なぜパンは笛を持っているのか。あるときパンは思いを寄せるニンフ、シュリンクスを追い回していた。シュリンクスは懸命にラドン河岸まで逃げ、そこにいるニンフたちに頼んで、パンに捕まえられる瞬間に葦に変身したのである。パンもずいぶんと嫌われたものである。相手が葦になってしまったのではしょうがないが、あきらめきれないパンはその葦で笛を作り、これをシュリンクスと名付けて奏することにした。

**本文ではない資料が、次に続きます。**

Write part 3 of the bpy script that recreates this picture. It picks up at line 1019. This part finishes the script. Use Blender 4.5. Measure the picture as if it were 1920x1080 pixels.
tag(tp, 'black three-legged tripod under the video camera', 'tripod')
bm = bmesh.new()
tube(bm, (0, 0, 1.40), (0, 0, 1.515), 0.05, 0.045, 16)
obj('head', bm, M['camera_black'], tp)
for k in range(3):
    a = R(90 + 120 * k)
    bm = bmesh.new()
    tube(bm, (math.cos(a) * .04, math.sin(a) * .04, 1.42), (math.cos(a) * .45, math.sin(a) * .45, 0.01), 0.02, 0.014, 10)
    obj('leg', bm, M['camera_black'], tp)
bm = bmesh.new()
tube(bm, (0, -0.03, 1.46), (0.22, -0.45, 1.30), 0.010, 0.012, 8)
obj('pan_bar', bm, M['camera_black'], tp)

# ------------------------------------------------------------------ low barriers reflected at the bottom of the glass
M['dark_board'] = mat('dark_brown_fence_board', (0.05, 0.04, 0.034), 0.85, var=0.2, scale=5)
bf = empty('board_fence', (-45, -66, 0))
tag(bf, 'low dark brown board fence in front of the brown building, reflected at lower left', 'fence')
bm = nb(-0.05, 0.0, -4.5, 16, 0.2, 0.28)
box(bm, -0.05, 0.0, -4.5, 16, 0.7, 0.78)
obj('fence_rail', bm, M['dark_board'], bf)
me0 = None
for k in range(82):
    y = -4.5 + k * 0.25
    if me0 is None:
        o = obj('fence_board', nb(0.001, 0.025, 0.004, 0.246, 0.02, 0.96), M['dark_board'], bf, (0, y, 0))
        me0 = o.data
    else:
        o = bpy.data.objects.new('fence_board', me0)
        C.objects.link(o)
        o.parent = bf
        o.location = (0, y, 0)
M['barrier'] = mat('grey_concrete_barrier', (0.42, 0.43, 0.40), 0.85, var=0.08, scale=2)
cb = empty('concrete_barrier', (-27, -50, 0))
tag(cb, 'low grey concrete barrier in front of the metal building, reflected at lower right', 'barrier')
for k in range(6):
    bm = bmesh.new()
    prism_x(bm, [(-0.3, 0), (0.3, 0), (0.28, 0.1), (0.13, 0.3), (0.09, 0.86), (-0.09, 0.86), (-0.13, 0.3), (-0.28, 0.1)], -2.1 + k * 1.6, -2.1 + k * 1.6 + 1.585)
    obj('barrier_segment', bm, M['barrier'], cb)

ドビュッシーにはフルート独奏のための《シランクス》という名曲がある。これはシュリンクスのフランス語読み。ここでも《牧神の午後への前奏曲》と同様に、フルートがパンの笛に見立てられている。《牧神の午後への前奏曲》が精妙でカラフルな音色で彩られているのに対し、「シランクス」はフルート1本のみの無伴奏作品で、書法は一段とモダンだ。パンの孤独さが滲み出ているようで、なんとも味わい深い。
ドビュッシー《シランクス》
ドビュッシーと並ぶ同時代のフランスの作曲家、ラヴェルの名曲にもパンは登場する。バレエ《ダフニスとクロエ》では、古代ギリシアのロンゴスが書いた同名の物語を題材に、羊飼いの少年ダフニスと少女クロエの淡い恋が描かれる。海賊たちがやってきてクロエをさらってしまうのだが、このピンチから救ってくれるのがパン。パンは己がかつてシュリンクスに寄せた愛をふたりの姿から思い出して、クロエを救い出してくれたのだ。第2組曲としてよく演奏される第3場では、そんなパンとシュリンクスの物語が「無言劇」(パントマイム)として振り返られる。
ラヴェル《ダフニスとクロエ》より第3場「無言劇」
パンの不思議な力はあの言葉の語源にも
パンを題材にしている曲をもう1曲。こちらもドビュッシーやラヴェルと同時代のフランスの作曲家だが、ジュール・ムーケに《パンの笛》と題されたフルートとピアノのための作品がある。「パンと羊飼いたち」「パンと小鳥たち」「パンとニンフたち」の3楽章から構成される。ドビュッシーやラヴェルに比べるとクラシカルな作風で、軽やかで爽快なフルートの音色を楽しめる。
ジュール・ムーケ:フルートとピアノのためのソナタ《パンの笛》
パンには動物たちに恐れを引き起こす得体のしれない力があった。わけもなく家畜たちが騒ぎ出すことがあると、人々はきっとパンの仕業であろうと考えたことから「パニック panic」という言葉が生まれたという説がある。心にさざ波を立てるような楽曲こそが、パンの音楽にふさわしいのかもしれない。